Interesting thought. I don't know very much about Islamic philosophy of Justice or Peace especially to non-believers such as ourselves.

I do remember however a comment years back in Haaretz Magazine piece, by Shlomo ben Ami (after the failed Camp David talks in 2000.) There he spoke about how the Palestinians are trapped by a psychology of victimhood. They have built their entire national culture upon their status as Israel's victims. And hence
1. they have no positive vision or cultural concept of how to build a society etc.
2. They are afraid to cross the Rubicon of "end of Conflict" because it basically means that they have to jettison their most powerful raison d'etre.
All that Ben-ami.

My point is that I am really not sure that the Palestinians are anywhere near developing a culture of Tzedek. This is a worrying prospect (that had shlomo ben-Ami ... a noted Peace-nik ... predicting that Peace was simply impossible!)

And yet, we are Jews and have a rich history as victim, and a an equally rich literature and culture of Law, kindness, compassion, and Justice.

We have to hold ourselves to our own standards.

Anonymous said...

Last year I met some pretty extraordinary people from Betlehem:

-the principle of a school promoting non violence and democracy and teaching hebrew, who welcomed the gush and hamivtar boys as his neighbors

-a local politician advocating non-violent nationalism (he lost the election by a landslide) who spoke movingly about how visiting the concentration camps in poland gave him a new understanding of Israel

-the family that hosted me, especially their daughter, with whom my friends and I stayed up for hours having one of the most constructive conversation I've ever had about real issues, like what she thought of when she heard "zionism", and why we didn't think only having a Jewish diaspora was good enough.

These are small pieces. it's certainly not a pervasive culture, but maybe more will come. it can be hard to stay optimistic, though.
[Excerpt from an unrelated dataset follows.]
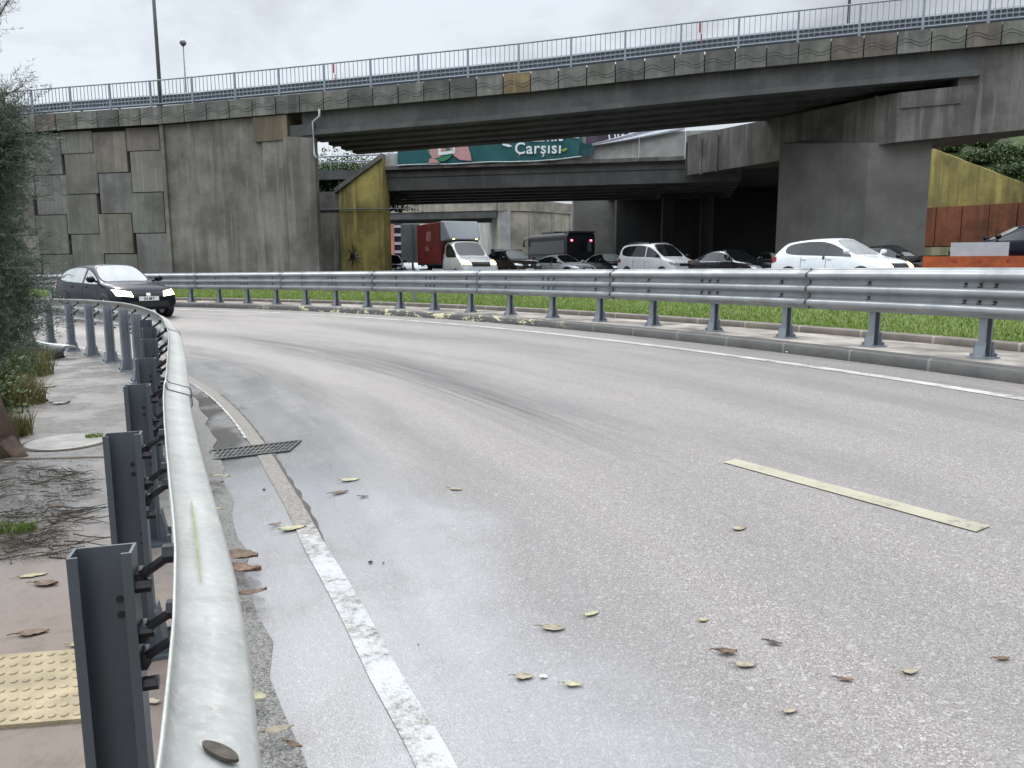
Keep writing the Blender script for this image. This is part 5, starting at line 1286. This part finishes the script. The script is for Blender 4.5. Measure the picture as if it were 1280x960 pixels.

I think Jews, as a discrete group, have had alternating periods of victimhood and self-determination, and that may give us, culturally, an advantage. Jews have had lots of space to form their identities, and also enough proximity to oppression, to remember how bad it feels, and to incorporate that.

My (outsider) understanding is that Palestinian national identity is pretty new-- before there was local identity (e.g. living in village X) and greater identity (being Arab). Since being divided up into countries, Arabs across the middle east are having to figure out their national identity, and it isn't a smooth process.

Agreed we have to hold to our own standards-- it worries me when I see the opposite happening, like when I was in Hevron, and saw a group of Yeshiva students shove an Arab woman, just because they could, and laughed about it. Or the boys on a bus who jumped my brother for giving his seat to an Arab woman.

Anonymous said...

hey Rav Alex
i don't think that just because you can feel compassion for Palestinians it makes you a left winger.
i like to think (as deluded as it may be) that when israelis see arabs standing at a roadblock for hours on end or the poverty most palestinians live in compared to israelis, that they have some feelings of compassion, be they in shalom achshav or kachniks.
surely what defines your political stance is what you see as the solution to the problem.